Rui Santos disse que perceberia “se esta interpretação se aplicasse às eleições autárquicas”, mas não percebe porque “é que se aplica aos autarcas nas eleições europeias e legislativas”.

“Os autarcas estão impedidos de exercer um dever, que é o dever de informar a população relativamente às suas actividades, aos seus actos e obras que desenvolvem”, frisou. Segundo Rui Santos, a CNE impede “de divulgar qualquer acto, programa, obra ou serviço que não corresponda a uma necessidade pública grave e urgente”.

“A câmara é uma das entidades que promove o Circuito Internacional de Vila Real e o campeonato do mundo de carros de turismo e estamos impedidos de anunciar a nível nacional e local este campeonato”, exemplificou.

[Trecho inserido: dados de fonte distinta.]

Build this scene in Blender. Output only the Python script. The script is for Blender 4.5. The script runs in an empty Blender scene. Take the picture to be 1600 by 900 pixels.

Acrescentou ainda que, cumprindo as restrições da CNE, a newsletter periódica do município seria publicada “toda rasurada” porque palavras como “regeneração, recuperação e intervenção estão banidas do léxico da mensagem que os municípios podem transmitir”.

“Aquilo que me parece é que teremos de fazer uma newsletter em que será tudo censurado, porque qualquer palavra descontextualizada será alvo de uma acção contra o presidente da câmara e município. Parece-nos absurdo”, referiu. No entanto, segundo o presidente, “se a oposição quiser criticar o executivo, este não pode responder”.

“Achamos que isto é algo sem pés nem cabeça, de uma mente iluminada que não vive no século XXI e que passa um atestado de menoridade aos portugueses, porque acha que eles confundirão a actividade dos municípios e das empresas municipais com as eleições europeias ou legislativas. É algo inqualificável”, sublinhou.

Rui Santos disse ainda que já foi pedida uma análise jurídica e que hoje o conselho directivo da Associação Nacional de Municípios vai tomar uma posição sobre o assunto. “Uma análise preliminar aponta para a sua inconstitucionalidade. Isto é o lápis azul a regressar a Portugal”, salientou.